══ EXERCISE MATERIAL ══

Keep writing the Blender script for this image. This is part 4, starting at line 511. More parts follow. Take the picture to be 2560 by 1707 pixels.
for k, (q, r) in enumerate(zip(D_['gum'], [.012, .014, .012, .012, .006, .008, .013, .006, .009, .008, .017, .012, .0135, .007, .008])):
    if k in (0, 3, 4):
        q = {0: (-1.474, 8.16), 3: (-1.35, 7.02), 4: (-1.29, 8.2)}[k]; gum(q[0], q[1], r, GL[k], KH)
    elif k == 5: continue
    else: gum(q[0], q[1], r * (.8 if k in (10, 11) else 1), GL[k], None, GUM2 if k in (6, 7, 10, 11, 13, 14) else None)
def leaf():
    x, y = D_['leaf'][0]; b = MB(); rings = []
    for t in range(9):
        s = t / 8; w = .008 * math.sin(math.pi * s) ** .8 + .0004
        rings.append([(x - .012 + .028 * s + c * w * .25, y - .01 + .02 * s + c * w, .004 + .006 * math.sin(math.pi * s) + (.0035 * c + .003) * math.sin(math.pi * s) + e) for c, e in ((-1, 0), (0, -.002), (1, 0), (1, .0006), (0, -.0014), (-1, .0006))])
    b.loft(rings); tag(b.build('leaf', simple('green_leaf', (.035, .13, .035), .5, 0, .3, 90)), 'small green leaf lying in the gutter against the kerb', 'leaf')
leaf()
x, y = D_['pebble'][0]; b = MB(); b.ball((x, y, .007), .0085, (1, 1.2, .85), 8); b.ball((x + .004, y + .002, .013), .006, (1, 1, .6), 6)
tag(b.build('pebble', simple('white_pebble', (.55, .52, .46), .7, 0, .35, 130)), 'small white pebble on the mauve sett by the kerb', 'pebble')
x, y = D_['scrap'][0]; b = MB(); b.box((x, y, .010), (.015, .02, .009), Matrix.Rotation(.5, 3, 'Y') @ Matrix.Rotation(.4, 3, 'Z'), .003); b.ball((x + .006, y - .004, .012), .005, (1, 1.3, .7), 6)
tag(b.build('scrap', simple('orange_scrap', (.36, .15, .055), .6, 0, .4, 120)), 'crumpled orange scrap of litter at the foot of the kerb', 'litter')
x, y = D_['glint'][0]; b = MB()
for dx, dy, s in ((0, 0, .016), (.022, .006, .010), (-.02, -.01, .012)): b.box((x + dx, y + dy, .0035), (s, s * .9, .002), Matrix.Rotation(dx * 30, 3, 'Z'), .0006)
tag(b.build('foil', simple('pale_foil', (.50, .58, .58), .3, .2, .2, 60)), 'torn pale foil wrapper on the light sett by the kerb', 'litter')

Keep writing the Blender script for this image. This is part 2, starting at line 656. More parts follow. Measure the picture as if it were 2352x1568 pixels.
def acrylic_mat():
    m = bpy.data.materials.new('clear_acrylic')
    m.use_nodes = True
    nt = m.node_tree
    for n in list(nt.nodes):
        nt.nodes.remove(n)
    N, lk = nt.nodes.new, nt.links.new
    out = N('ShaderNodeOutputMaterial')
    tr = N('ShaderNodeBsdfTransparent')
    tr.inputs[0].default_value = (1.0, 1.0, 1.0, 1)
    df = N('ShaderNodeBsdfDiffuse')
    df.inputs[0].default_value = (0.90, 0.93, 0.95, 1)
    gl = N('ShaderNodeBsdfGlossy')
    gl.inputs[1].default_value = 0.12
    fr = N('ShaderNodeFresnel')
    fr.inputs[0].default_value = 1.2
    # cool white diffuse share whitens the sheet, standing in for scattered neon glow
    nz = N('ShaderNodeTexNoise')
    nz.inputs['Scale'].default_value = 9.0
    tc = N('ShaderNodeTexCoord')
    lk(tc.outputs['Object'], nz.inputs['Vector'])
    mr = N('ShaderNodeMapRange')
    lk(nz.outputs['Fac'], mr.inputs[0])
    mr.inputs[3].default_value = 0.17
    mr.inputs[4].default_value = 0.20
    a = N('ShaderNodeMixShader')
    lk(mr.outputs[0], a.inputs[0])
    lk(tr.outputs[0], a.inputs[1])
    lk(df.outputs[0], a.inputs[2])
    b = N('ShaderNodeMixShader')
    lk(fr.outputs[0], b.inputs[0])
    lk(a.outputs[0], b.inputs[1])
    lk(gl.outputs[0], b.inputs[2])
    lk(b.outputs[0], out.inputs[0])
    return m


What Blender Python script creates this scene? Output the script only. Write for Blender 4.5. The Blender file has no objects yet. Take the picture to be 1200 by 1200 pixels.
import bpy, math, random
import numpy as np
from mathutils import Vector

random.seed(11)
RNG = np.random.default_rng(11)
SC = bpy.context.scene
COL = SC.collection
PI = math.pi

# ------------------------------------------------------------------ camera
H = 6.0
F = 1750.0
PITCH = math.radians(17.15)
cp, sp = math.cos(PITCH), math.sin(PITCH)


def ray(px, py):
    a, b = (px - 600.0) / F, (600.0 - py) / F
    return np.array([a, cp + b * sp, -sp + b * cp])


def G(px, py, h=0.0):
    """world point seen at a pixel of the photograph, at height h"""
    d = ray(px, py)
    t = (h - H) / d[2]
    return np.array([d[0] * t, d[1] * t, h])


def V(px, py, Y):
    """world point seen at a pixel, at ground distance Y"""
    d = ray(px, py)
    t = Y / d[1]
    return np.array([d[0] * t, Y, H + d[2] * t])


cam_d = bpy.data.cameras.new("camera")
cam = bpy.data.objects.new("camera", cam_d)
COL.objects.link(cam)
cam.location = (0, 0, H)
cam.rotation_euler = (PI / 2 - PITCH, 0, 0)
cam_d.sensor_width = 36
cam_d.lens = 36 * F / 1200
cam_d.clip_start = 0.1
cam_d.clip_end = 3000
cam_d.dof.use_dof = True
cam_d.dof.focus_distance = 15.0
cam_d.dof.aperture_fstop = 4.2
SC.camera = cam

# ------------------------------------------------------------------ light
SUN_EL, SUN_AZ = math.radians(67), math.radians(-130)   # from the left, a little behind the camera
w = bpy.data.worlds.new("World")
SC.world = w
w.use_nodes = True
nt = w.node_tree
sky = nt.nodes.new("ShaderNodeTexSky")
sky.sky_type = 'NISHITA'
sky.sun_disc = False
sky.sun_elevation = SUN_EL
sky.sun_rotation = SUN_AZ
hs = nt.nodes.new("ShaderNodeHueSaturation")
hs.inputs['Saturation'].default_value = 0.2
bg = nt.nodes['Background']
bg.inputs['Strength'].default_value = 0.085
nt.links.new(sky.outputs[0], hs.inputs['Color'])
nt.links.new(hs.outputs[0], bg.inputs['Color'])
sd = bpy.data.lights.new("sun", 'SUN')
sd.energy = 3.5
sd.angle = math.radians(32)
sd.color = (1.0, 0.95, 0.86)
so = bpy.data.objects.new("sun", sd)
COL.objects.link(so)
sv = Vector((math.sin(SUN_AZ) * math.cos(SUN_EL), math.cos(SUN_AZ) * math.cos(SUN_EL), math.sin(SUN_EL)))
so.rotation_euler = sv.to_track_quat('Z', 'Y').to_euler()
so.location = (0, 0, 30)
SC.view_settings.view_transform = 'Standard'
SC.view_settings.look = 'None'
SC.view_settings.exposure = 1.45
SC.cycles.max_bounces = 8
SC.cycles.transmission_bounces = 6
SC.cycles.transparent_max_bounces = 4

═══

EXERCISE DETAILS
In the records above, locate the lines holding the word "scene". Copy each of them.

TASK SOLUTION
What Blender Python script creates this scene? Output the script only. Write for Blender 4.5. The Blender file has no objects yet. Take the picture to be 1200 by 1200 pixels.
SC = bpy.context.scene